Written exercise — How does the data below read from its first line through the line containing "bg.inputs['Strength'].default_value = 0.46"? Print those lines exactly.
━━ Dataset section ━━
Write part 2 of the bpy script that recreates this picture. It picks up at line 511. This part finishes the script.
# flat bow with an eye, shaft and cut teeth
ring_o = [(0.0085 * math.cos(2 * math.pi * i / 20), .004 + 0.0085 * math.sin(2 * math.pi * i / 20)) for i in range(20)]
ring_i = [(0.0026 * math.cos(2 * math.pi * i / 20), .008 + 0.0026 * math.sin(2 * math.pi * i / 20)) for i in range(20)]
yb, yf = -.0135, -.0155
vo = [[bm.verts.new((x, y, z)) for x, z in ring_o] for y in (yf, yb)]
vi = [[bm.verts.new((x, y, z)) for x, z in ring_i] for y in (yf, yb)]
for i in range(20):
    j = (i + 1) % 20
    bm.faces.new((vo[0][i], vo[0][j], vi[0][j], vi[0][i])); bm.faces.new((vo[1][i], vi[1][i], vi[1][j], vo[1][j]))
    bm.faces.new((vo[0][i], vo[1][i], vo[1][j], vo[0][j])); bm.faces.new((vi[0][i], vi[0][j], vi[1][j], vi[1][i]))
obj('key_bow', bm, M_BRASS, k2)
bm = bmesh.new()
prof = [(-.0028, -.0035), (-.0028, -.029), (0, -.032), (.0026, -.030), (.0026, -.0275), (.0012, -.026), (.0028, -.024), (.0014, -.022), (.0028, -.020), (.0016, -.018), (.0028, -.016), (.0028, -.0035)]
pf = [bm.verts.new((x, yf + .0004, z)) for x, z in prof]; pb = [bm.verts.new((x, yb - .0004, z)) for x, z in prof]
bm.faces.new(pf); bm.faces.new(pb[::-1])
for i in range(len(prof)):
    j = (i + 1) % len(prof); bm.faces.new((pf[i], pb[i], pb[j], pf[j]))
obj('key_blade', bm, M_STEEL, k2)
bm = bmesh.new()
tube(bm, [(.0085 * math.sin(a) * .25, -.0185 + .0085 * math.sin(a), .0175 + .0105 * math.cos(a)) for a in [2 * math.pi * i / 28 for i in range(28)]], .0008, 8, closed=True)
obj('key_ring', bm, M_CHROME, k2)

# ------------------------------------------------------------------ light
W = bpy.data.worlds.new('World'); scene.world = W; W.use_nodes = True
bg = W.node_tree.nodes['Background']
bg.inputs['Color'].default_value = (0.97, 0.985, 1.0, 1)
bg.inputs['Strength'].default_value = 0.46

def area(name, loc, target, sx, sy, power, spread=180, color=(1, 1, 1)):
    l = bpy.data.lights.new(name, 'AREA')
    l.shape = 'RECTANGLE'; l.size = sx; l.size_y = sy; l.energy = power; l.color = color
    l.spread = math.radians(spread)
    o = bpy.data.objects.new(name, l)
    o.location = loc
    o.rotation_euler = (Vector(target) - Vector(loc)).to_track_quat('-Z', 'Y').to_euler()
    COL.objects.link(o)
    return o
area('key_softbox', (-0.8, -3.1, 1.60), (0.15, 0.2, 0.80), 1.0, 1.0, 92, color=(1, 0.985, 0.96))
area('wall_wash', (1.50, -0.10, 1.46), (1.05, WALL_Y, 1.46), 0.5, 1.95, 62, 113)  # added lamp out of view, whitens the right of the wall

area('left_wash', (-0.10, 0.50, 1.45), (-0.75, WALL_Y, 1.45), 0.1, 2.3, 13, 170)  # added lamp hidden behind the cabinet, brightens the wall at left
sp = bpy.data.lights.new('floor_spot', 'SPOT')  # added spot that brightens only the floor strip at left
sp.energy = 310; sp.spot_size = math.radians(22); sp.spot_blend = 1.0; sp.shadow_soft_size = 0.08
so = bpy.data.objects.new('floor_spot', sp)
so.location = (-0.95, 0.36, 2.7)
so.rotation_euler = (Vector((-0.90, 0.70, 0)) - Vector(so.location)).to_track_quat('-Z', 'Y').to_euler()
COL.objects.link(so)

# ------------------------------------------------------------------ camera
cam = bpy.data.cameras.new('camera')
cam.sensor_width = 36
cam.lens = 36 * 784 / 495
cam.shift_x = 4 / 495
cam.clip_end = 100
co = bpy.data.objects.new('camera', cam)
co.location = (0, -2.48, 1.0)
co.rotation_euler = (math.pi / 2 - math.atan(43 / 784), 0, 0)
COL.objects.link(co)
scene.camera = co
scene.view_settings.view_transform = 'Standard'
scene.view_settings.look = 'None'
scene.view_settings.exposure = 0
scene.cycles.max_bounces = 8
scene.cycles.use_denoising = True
━━━
In response —
Write part 2 of the bpy script that recreates this picture. It picks up at line 511. This part finishes the script.
# flat bow with an eye, shaft and cut teeth
ring_o = [(0.0085 * math.cos(2 * math.pi * i / 20), .004 + 0.0085 * math.sin(2 * math.pi * i / 20)) for i in range(20)]
ring_i = [(0.0026 * math.cos(2 * math.pi * i / 20), .008 + 0.0026 * math.sin(2 * math.pi * i / 20)) for i in range(20)]
yb, yf = -.0135, -.0155
vo = [[bm.verts.new((x, y, z)) for x, z in ring_o] for y in (yf, yb)]
vi = [[bm.verts.new((x, y, z)) for x, z in ring_i] for y in (yf, yb)]
for i in range(20):
    j = (i + 1) % 20
    bm.faces.new((vo[0][i], vo[0][j], vi[0][j], vi[0][i])); bm.faces.new((vo[1][i], vi[1][i], vi[1][j], vo[1][j]))
    bm.faces.new((vo[0][i], vo[1][i], vo[1][j], vo[0][j])); bm.faces.new((vi[0][i], vi[0][j], vi[1][j], vi[1][i]))
obj('key_bow', bm, M_BRASS, k2)
bm = bmesh.new()
prof = [(-.0028, -.0035), (-.0028, -.029), (0, -.032), (.0026, -.030), (.0026, -.0275), (.0012, -.026), (.0028, -.024), (.0014, -.022), (.0028, -.020), (.0016, -.018), (.0028, -.016), (.0028, -.0035)]
pf = [bm.verts.new((x, yf + .0004, z)) for x, z in prof]; pb = [bm.verts.new((x, yb - .0004, z)) for x, z in prof]
bm.faces.new(pf); bm.faces.new(pb[::-1])
for i in range(len(prof)):
    j = (i + 1) % len(prof); bm.faces.new((pf[i], pb[i], pb[j], pf[j]))
obj('key_blade', bm, M_STEEL, k2)
bm = bmesh.new()
tube(bm, [(.0085 * math.sin(a) * .25, -.0185 + .0085 * math.sin(a), .0175 + .0105 * math.cos(a)) for a in [2 * math.pi * i / 28 for i in range(28)]], .0008, 8, closed=True)
obj('key_ring', bm, M_CHROME, k2)

# ------------------------------------------------------------------ light
W = bpy.data.worlds.new('World'); scene.world = W; W.use_nodes = True
bg = W.node_tree.nodes['Background']
bg.inputs['Color'].default_value = (0.97, 0.985, 1.0, 1)
bg.inputs['Strength'].default_value = 0.46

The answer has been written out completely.